Currently I am a uni student, working 4 days a week during the summer, moving to about 3 during term time.
Every day I’m not working I feel tired constantly, regardless of amount of sleep. I push through anyways to get the work that needs done finished, then sit down and just collapse basically. I wouldn’t even call it relax, just sit and switch off.
I don’t have any energy or motivation to play games anymore, even though I used to play avidly. I play guitar but it’s been feeling like I’m not getting as much out of it now…
Once I’m out of uni, I’ll be in full-time and, if I get into the industry I want, more mentally taxing work.
In short, is there something I’m missing here, or is work-eat-sleep-repeat all there is until I retire? Cause frankly I’m more sure I can be arsed if not…
EDIT
Thanks for the responses, I kinda posted this in a moment of hopelessness for life and I don’t really know what I wanted as a response.
Asking for the meaning of life?

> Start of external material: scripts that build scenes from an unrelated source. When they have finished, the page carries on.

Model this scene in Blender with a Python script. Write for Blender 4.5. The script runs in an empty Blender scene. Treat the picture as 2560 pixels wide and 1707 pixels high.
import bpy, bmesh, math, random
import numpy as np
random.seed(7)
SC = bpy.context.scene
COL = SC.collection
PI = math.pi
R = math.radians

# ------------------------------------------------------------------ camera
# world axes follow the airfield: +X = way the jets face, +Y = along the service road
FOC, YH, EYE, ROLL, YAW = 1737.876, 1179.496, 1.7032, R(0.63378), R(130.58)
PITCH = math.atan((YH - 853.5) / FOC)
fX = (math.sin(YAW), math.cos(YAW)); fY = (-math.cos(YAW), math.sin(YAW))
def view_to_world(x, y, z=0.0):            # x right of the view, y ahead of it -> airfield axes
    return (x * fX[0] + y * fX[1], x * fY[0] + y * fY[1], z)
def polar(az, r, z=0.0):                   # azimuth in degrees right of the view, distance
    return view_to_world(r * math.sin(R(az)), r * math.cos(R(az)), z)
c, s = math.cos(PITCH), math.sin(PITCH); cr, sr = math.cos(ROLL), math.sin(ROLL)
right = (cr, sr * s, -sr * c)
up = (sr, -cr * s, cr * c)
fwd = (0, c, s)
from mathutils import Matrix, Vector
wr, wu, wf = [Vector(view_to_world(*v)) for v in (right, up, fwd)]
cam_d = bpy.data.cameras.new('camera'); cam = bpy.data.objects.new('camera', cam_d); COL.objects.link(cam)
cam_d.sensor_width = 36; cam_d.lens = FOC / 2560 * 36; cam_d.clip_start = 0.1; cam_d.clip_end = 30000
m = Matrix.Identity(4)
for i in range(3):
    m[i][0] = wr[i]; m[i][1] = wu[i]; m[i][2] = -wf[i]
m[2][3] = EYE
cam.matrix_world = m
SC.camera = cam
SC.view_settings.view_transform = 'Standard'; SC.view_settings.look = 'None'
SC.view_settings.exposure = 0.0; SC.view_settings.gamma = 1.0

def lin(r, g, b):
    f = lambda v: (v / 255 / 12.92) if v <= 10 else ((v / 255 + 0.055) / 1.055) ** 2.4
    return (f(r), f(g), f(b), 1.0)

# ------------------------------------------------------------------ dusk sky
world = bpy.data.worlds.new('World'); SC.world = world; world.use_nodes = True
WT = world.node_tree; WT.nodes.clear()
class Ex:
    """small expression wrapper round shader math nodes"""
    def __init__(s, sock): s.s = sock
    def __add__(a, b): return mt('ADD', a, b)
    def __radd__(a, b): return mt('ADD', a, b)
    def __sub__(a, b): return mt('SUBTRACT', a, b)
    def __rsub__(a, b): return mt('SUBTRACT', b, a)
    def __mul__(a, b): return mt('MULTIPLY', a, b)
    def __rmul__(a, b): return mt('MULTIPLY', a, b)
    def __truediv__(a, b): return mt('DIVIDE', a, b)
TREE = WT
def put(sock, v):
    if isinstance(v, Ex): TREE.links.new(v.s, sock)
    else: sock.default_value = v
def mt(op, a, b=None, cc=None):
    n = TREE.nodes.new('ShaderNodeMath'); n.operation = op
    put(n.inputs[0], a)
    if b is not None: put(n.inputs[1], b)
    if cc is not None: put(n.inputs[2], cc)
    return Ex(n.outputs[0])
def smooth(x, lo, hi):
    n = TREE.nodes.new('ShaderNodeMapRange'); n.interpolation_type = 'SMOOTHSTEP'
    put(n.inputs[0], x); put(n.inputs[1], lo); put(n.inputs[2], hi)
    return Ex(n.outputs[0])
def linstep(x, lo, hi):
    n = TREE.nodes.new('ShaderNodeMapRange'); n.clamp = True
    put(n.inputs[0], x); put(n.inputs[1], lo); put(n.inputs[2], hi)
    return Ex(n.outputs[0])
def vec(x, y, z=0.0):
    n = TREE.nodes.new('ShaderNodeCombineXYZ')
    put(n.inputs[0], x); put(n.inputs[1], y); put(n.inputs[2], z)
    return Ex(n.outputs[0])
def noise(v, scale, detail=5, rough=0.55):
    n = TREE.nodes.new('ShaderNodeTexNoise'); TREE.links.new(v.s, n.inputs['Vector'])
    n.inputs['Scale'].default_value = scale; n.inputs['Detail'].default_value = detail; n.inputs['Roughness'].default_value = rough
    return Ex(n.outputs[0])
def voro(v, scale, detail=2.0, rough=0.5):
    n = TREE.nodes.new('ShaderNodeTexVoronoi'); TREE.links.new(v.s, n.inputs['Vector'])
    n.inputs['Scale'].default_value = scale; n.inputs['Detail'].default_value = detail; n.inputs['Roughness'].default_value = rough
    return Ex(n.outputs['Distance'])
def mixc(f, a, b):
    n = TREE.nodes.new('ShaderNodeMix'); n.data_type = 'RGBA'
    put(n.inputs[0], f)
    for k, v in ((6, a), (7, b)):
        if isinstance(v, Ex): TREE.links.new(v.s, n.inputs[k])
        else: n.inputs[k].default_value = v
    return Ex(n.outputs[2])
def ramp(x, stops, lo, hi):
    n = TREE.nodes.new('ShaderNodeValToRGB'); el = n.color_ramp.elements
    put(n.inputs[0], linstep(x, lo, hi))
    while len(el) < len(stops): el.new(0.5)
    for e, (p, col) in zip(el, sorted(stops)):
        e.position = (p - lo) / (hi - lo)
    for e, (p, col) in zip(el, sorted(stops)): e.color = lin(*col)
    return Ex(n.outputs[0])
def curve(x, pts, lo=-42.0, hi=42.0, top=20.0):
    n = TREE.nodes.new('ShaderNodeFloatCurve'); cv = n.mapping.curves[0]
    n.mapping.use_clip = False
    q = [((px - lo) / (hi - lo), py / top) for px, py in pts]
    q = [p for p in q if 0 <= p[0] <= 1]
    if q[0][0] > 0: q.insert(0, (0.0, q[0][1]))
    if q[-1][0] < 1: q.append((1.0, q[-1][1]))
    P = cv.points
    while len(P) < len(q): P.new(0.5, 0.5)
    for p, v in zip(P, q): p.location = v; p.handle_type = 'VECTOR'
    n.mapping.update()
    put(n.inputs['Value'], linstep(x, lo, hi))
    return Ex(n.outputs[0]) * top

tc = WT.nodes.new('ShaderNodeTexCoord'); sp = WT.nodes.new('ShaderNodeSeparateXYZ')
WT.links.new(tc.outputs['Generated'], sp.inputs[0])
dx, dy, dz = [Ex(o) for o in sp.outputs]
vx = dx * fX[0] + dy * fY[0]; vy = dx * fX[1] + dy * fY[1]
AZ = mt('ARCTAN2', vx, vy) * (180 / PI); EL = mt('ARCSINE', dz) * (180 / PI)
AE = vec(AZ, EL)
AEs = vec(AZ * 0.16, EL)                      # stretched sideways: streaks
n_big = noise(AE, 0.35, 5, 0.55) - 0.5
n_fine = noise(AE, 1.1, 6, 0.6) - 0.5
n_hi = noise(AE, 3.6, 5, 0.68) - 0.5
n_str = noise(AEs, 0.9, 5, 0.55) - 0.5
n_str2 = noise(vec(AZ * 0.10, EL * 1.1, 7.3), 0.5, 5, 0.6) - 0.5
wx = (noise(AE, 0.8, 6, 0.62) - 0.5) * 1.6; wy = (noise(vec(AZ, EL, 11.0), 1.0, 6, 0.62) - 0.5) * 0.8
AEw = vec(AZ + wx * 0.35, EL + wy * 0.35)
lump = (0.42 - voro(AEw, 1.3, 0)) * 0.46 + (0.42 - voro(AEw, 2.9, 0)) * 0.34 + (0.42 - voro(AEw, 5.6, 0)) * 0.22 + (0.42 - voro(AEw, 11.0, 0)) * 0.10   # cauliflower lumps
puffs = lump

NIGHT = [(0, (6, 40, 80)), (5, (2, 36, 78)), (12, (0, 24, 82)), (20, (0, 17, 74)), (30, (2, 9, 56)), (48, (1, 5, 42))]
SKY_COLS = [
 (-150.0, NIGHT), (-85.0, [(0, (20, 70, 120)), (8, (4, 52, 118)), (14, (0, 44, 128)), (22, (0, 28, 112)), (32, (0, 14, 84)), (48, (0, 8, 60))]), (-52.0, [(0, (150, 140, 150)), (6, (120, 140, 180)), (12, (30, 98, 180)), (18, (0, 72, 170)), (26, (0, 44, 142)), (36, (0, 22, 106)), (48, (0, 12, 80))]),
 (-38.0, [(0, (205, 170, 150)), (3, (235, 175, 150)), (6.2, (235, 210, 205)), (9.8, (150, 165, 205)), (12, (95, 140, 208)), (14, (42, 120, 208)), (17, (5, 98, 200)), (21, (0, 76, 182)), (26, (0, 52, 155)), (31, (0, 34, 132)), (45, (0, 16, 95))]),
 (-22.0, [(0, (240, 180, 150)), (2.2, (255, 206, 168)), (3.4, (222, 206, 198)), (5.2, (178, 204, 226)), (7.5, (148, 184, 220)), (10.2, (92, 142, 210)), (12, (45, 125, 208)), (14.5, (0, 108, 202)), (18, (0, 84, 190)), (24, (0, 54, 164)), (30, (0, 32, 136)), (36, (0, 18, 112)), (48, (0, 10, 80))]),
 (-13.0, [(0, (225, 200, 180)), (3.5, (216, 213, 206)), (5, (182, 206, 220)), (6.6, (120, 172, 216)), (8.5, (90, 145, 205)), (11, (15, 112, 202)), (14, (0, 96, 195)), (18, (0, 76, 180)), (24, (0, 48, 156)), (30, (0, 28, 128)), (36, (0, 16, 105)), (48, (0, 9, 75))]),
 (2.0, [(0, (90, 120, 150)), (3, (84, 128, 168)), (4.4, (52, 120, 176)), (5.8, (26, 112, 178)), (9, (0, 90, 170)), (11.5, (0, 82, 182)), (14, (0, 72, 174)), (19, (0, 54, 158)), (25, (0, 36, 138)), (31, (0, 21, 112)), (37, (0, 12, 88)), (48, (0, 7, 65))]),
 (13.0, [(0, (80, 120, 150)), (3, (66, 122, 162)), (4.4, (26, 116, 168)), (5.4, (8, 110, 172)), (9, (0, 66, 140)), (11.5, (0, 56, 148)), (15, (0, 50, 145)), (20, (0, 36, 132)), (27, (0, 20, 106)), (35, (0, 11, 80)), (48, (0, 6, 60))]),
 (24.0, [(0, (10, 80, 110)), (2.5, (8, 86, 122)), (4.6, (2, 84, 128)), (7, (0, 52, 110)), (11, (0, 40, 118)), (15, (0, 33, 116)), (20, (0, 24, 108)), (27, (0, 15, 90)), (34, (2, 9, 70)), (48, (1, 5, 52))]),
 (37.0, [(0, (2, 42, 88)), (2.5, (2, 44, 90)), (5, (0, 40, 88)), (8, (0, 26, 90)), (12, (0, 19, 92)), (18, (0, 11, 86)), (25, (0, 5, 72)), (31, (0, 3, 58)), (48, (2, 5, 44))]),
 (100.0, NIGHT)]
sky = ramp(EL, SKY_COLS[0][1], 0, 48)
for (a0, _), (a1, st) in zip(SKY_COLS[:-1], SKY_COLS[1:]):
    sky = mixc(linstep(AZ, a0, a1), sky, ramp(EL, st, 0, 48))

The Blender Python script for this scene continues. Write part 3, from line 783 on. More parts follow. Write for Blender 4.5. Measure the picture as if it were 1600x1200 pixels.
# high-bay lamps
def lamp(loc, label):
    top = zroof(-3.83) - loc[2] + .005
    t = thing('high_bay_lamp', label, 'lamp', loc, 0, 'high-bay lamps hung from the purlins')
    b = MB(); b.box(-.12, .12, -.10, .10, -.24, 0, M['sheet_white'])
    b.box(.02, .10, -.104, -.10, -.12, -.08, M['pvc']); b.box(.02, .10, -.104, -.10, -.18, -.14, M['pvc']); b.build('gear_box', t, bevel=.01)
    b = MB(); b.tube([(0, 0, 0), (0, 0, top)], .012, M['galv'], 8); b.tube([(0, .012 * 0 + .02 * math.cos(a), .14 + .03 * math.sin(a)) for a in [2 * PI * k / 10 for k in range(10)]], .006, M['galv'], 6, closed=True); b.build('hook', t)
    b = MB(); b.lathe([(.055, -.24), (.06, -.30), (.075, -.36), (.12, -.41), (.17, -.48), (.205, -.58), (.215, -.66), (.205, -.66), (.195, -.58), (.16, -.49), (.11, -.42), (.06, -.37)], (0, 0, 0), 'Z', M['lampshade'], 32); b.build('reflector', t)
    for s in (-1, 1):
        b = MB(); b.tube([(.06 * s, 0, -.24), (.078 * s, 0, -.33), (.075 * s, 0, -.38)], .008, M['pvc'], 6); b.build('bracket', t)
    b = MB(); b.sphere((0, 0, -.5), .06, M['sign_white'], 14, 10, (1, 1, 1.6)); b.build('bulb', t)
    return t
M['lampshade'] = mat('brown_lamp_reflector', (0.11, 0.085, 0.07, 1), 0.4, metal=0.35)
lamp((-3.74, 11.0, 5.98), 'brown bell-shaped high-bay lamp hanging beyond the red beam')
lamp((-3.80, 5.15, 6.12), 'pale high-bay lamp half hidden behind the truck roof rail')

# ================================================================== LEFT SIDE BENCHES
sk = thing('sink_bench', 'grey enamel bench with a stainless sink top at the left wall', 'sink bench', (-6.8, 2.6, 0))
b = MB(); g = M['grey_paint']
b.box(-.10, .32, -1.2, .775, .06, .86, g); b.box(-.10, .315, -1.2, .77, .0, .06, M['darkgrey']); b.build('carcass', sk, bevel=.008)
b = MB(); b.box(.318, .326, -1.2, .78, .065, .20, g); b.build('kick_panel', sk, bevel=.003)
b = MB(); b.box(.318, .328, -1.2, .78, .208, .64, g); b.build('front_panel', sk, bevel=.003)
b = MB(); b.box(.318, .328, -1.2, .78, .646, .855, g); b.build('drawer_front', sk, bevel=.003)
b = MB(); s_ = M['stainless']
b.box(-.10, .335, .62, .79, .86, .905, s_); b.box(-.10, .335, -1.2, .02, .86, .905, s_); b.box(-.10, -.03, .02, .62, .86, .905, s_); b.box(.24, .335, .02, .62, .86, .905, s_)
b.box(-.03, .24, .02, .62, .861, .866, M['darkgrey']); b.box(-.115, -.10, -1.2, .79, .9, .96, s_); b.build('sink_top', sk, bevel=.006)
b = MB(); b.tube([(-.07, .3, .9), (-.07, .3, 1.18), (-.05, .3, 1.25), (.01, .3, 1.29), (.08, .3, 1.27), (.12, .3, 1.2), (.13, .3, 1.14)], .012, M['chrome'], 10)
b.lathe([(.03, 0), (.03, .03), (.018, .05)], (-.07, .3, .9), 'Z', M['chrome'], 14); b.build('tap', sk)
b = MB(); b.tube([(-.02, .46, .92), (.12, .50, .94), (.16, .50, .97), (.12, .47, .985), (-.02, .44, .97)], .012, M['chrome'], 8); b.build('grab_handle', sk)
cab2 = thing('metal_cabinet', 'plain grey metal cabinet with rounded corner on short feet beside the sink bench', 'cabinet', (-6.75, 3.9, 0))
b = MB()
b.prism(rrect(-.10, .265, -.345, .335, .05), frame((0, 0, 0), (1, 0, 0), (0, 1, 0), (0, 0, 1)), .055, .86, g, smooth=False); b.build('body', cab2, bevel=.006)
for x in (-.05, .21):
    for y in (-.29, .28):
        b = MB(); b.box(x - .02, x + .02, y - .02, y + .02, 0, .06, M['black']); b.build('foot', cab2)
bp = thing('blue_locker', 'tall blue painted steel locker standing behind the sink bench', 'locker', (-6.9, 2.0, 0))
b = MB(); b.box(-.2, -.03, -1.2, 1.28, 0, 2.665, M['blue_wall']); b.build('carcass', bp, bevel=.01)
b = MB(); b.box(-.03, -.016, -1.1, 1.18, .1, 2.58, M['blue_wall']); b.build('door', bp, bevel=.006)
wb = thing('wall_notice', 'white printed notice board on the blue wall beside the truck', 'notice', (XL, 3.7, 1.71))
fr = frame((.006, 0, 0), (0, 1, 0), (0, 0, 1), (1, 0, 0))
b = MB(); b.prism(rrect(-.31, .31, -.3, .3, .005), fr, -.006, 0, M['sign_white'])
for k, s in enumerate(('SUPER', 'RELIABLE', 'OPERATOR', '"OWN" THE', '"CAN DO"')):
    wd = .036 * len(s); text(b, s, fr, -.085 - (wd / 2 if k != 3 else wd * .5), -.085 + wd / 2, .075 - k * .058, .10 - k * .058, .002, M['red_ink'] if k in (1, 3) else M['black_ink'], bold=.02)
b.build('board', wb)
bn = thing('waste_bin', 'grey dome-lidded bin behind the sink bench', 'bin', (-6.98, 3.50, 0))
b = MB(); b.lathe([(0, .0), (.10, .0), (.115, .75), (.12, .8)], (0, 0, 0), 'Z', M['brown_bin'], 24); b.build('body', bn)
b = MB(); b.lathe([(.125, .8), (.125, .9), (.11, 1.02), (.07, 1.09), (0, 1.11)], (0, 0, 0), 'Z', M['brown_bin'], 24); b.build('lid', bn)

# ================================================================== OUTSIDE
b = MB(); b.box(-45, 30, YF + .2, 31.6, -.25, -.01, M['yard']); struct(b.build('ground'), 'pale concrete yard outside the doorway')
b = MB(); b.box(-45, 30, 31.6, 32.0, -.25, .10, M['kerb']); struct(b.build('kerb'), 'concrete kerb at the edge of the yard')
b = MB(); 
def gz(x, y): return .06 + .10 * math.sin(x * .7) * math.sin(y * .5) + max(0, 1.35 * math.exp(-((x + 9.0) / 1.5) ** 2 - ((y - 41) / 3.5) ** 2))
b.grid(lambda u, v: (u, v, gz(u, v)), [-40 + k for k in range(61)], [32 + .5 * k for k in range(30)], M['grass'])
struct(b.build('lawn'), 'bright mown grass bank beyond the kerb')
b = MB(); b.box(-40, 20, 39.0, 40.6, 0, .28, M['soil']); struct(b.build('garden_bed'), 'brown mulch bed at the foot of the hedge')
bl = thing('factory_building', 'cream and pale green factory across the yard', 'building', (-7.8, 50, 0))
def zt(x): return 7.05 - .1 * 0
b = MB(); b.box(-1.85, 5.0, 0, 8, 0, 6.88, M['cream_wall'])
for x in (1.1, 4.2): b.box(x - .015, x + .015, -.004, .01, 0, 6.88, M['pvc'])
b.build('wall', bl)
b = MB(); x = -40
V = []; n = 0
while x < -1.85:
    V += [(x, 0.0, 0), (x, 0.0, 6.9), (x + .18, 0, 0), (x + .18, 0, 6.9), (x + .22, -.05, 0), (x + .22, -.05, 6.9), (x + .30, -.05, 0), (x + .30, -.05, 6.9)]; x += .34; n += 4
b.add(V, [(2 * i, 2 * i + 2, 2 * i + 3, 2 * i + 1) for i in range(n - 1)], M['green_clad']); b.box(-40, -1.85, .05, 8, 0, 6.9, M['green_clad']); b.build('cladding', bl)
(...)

Lemmy’s great and all, but I don’t think I’ll find it here lmao
Regardless, there’s a few things here for me to look into and take further, so thank you again!
If this is to close for comfort for rule 3, feel free to delete mods
There’s no meaning to life. It’s a scam of an idea that we all fall prey to. Instead, think of it as just creating new meaning to it every single day depending on what you think and do. It’s a liberating feeling, to be honest. Because now you don’t have to stress yourself out to figure out some grand meaning [that doesn’t exist] and inevitably failing and being depressed over that.